TASK DIRECTIONS
Transcribe all of the data exactly. Omit the pictures.

STORED DATA

## Begin

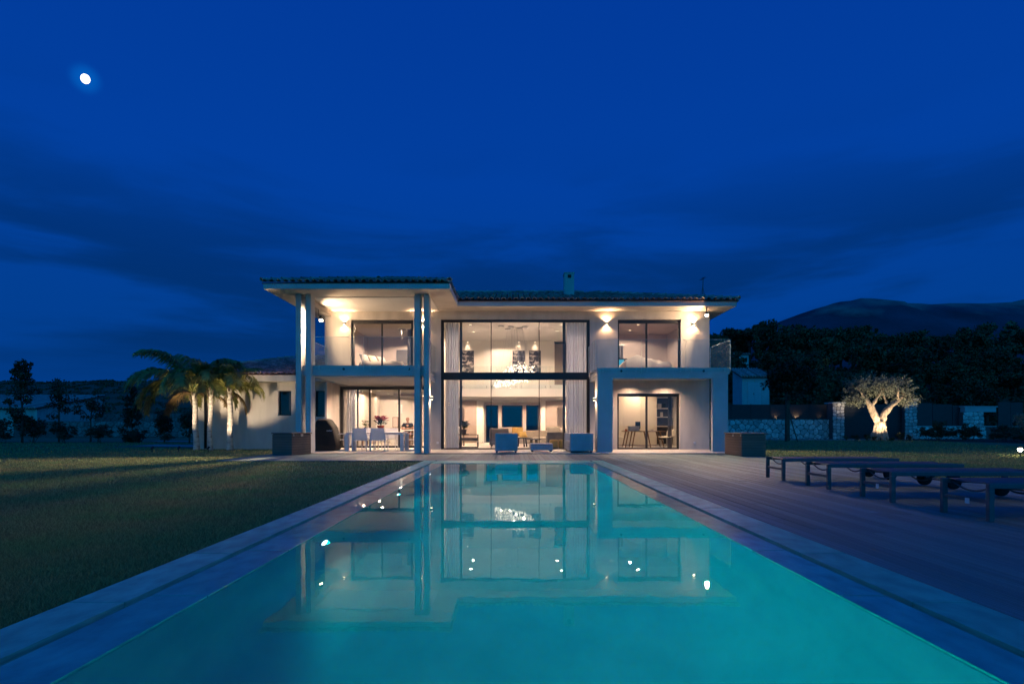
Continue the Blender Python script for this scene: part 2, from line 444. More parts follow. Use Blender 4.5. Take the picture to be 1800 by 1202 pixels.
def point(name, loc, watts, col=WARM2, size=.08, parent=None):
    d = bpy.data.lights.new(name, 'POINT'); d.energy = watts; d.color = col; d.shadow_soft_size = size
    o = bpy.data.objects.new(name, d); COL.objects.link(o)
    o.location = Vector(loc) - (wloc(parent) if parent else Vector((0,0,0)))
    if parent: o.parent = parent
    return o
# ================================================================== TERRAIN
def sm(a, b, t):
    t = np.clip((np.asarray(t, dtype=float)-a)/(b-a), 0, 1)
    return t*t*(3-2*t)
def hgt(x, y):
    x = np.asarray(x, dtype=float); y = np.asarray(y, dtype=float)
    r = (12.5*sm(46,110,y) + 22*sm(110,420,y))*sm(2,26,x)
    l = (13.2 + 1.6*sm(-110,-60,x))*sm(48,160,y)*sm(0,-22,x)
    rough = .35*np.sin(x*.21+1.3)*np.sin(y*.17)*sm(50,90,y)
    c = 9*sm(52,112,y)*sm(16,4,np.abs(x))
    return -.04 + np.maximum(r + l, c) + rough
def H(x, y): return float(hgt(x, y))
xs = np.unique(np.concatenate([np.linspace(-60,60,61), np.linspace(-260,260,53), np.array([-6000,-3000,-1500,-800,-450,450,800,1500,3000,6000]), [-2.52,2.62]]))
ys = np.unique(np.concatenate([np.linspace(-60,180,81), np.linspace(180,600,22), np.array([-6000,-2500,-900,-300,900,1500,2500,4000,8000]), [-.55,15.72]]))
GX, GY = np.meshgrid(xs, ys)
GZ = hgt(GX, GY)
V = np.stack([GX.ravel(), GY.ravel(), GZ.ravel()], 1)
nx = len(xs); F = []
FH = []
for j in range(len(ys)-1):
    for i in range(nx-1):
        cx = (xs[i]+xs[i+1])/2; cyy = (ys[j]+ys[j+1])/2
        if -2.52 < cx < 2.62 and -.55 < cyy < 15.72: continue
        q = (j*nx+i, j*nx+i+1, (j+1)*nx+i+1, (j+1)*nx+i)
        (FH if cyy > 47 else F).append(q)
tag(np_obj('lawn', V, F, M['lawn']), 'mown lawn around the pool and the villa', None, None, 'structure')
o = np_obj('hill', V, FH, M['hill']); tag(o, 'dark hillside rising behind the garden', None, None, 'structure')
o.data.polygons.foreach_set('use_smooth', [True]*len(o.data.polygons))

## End

FINAL RESULT
Continue the Blender Python script for this scene: part 2, from line 444. More parts follow. Use Blender 4.5. Take the picture to be 1800 by 1202 pixels.
def point(name, loc, watts, col=WARM2, size=.08, parent=None):
    d = bpy.data.lights.new(name, 'POINT'); d.energy = watts; d.color = col; d.shadow_soft_size = size
    o = bpy.data.objects.new(name, d); COL.objects.link(o)
    o.location = Vector(loc) - (wloc(parent) if parent else Vector((0,0,0)))
    if parent: o.parent = parent
    return o
# ================================================================== TERRAIN
def sm(a, b, t):
    t = np.clip((np.asarray(t, dtype=float)-a)/(b-a), 0, 1)
    return t*t*(3-2*t)
def hgt(x, y):
    x = np.asarray(x, dtype=float); y = np.asarray(y, dtype=float)
    r = (12.5*sm(46,110,y) + 22*sm(110,420,y))*sm(2,26,x)
    l = (13.2 + 1.6*sm(-110,-60,x))*sm(48,160,y)*sm(0,-22,x)
    rough = .35*np.sin(x*.21+1.3)*np.sin(y*.17)*sm(50,90,y)
    c = 9*sm(52,112,y)*sm(16,4,np.abs(x))
    return -.04 + np.maximum(r + l, c) + rough
def H(x, y): return float(hgt(x, y))
xs = np.unique(np.concatenate([np.linspace(-60,60,61), np.linspace(-260,260,53), np.array([-6000,-3000,-1500,-800,-450,450,800,1500,3000,6000]), [-2.52,2.62]]))
ys = np.unique(np.concatenate([np.linspace(-60,180,81), np.linspace(180,600,22), np.array([-6000,-2500,-900,-300,900,1500,2500,4000,8000]), [-.55,15.72]]))
GX, GY = np.meshgrid(xs, ys)
GZ = hgt(GX, GY)
V = np.stack([GX.ravel(), GY.ravel(), GZ.ravel()], 1)
nx = len(xs); F = []
FH = []
for j in range(len(ys)-1):
    for i in range(nx-1):
        cx = (xs[i]+xs[i+1])/2; cyy = (ys[j]+ys[j+1])/2
        if -2.52 < cx < 2.62 and -.55 < cyy < 15.72: continue
        q = (j*nx+i, j*nx+i+1, (j+1)*nx+i+1, (j+1)*nx+i)
        (FH if cyy > 47 else F).append(q)
tag(np_obj('lawn', V, F, M['lawn']), 'mown lawn around the pool and the villa', None, None, 'structure')
o = np_obj('hill', V, FH, M['hill']); tag(o, 'dark hillside rising behind the garden', None, None, 'structure')
o.data.polygons.foreach_set('use_smooth', [True]*len(o.data.polygons))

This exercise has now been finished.